+++ RAW DATA
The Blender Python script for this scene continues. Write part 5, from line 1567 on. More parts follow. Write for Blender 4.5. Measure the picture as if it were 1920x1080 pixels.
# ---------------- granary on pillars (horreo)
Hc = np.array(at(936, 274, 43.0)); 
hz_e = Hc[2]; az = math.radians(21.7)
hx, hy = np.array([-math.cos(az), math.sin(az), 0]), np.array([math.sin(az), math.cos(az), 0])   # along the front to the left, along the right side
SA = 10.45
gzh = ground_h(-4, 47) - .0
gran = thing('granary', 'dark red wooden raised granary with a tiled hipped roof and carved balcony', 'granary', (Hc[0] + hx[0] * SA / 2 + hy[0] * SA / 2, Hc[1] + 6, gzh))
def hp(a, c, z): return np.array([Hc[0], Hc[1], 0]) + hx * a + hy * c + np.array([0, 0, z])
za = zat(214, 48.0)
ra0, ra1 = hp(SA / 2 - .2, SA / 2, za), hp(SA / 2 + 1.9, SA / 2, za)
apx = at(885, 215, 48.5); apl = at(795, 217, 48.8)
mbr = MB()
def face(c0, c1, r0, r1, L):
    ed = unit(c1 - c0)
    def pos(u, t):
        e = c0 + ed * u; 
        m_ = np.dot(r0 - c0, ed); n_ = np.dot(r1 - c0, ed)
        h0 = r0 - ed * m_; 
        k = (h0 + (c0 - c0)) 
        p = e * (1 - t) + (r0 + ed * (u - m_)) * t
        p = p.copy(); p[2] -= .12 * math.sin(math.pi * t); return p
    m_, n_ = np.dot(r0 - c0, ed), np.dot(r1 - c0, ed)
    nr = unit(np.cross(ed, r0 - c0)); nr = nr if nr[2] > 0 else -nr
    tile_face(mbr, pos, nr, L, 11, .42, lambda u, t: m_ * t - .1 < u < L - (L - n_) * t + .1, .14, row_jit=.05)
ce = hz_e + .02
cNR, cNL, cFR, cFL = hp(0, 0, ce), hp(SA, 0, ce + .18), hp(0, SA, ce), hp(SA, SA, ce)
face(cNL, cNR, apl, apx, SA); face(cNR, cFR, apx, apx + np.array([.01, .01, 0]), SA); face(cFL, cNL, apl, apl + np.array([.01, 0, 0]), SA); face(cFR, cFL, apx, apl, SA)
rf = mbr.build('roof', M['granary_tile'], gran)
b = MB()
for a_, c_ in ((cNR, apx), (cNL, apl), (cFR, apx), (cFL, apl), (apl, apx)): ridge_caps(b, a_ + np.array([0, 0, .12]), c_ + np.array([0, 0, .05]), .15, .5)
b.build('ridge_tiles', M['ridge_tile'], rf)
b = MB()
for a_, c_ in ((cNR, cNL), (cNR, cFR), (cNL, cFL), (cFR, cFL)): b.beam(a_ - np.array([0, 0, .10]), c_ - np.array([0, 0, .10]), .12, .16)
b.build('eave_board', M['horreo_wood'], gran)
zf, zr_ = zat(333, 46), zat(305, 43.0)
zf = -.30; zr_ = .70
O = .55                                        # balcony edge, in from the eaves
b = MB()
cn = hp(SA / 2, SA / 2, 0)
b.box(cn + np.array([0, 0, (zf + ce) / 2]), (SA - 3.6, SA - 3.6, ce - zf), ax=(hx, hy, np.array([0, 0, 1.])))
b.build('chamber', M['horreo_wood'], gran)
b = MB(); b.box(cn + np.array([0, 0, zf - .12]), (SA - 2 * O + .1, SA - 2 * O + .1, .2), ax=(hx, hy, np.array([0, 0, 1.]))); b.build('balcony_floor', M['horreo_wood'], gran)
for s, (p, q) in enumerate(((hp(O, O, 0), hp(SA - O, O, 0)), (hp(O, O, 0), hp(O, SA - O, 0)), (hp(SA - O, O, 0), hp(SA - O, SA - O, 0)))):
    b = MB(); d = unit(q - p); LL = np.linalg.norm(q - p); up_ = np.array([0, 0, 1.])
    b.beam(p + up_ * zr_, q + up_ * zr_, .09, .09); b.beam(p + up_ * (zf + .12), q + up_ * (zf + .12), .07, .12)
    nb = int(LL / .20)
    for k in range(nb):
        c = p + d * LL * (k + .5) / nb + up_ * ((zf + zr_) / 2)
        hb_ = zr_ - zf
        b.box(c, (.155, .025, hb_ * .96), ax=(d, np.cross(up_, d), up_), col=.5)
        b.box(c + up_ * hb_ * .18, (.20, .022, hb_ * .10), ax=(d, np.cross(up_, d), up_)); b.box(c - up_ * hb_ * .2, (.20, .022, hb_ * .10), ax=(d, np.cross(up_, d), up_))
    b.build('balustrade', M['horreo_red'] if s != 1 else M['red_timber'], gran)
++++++
GIVEN TASK:
Look through the data above. Copy every line with the string "from" in it.

RESULT FOR THIS TASK:
The Blender Python script for this scene continues. Write part 5, from line 1567 on. More parts follow. Write for Blender 4.5. Measure the picture as if it were 1920x1080 pixels.
O = .55                                        # balcony edge, in from the eaves